Posso adiantar que já está a ser continuado um trabalho que começámos e que vai sair em breve, daqui a alguns anos. O Wilson Lazareti fez um longa-metragem intitulado “A História Antes da História” e, logo que terminou esse projecto, começou a fazer “A História Durante a História”, no qual está a trabalhar actualmente.

No meu caso, terminei a longa-metragem “Café, um Dedo de Prosa”, e estou a trabalhar num segundo longa-metragem, cujo título é “Vapor Esperança”.

Este trata da imigração italiana, com base num estudo aprofundado que fiz sobre o tema, mas também em muitas conversas com o meu avô. O filme é um documentário animado que mistura essas fantasias e as conversas que tive com ele. Como em todos os outros filmes que faço, todas as informações presentes são rigorosamente correctas.

Claro que vamos continuar a desenvolver as oficinas, aperfeiçoando-as cada vez mais. As pessoas que mencionei, em particular os mais jovens, estão cada vez mais envolvidas nestas actividades.

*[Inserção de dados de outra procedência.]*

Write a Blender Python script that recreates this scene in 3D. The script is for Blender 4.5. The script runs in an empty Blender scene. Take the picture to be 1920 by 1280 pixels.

Este grupo que tem trabalhado nos 50 anos do núcleo também foi encarregue da curadoria da exposição que está a ser montada no CCLA para comemorar os 50 anos do núcleo. Além das pessoas que referi, está também a Roberta Santana, que tem uma ligação ao núcleo há pelo menos uma década.

Estas pessoas estarão igualmente envolvidas na preservação do acervo do núcleo. Quando falo em acervo, não me refiro apenas aos filmes, mas também aos materiais que o núcleo possui, como papéis, desenhos originais e outros documentos. Tudo isto precisa ser recuperado e cuidado.

Tenho muita esperança, respondendo a uma pergunta que fizeste anteriormente, sobre a nossa relação com as novas gerações. Fico cheio de esperança quando vejo estes jovens e também pessoas que já não são tão jovens, mas que estão profundamente envolvidas com a continuidade do trabalho.

Estão muito identificados com o Núcleo de Cinema de Animação de Campinas e vão continuar a levar isto avante connosco e mesmo depois do nosso trabalho no núcleo.

Quero agradecer-te pela oportunidade de ter esta conversa e estamos à disposição. Um grande abraço.